After some more thought on the subject, I stand by my thoughts of earlier on the records and accomplishments. The story is more important than the numbers, and the shame will (hopefully) be enough.

It will be interesting whether Bonds repeats Rose's mistakes. The two situations are probably distinguishable (at least at a glance, this is something I haven't thought about yet), but what will unite them is if Bonds continues on this "knowingly" track. While there are legal questions and the chance of an indictment or other action against him, he probably should say this publicly and on the stand because it is probably true in the "technical" sense, even if it wouldn't ultimately save him from conviction. But the key will be after BALCO is all over, the Government has done what it will do with Bonds, and the game then has to decide what to do with his legacy. Rose waited too long, and did it selfishly, killing his chances. Bonds will want to wait, so that some of the furor dies down, but not too long so that his apology seems forced or insincere. Specifically, does he ever admit in public, "Yes, I was so caught up in trying to improve my body that I took substances that I had reason to know might be a problem. I did not know that they actually were, but part of the reason why I didn't is because I did not want to face the consequences of the truth."

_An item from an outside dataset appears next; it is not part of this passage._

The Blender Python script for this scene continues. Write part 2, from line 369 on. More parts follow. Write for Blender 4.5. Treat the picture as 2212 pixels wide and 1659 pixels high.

Finally, there is a reason that criminal courts require government to carry a "beyond a reasonable doubt" standard to get convictions. The deprivation of liberty, property, and possibly life, plus the government-instigated stigma of conviction itself make the high standard a reasonable one under the circumstances. Just from what we know, I think we're already there. Again, circumstantial evidence is real. It exists. It is admissible. We are allowed to draw conclusions from it. There does not have to be a "smoking gun" or an admission. But even if you want to quibble about that, what are the odds? 51%? 75%? 95%? For those of you who say 30%, see above under "knowingly."

MLB, like all self-governing entities, has to take care of itself. Congress can't do it. Fans really can't do it. We can't do it (particularly if we're going to continue to pretend, even today, that people aren't on steroids -- some people are going to be walking around meadows in ten years, scratching their chin, saying "Yes, but do we really know that Barry Bonds was on steroids? How do we know? How do we know anything? Is this all just an elaborate ruse? Am I dreaming? How many angels can dance on the head of a pin?" etc.). The Players Association is too greedy to do it. The Owners are too stupid, spineless, and greedy to do it. The Commissioner is too weak to do it. The media is too hypocritical to do it. Players, rise up!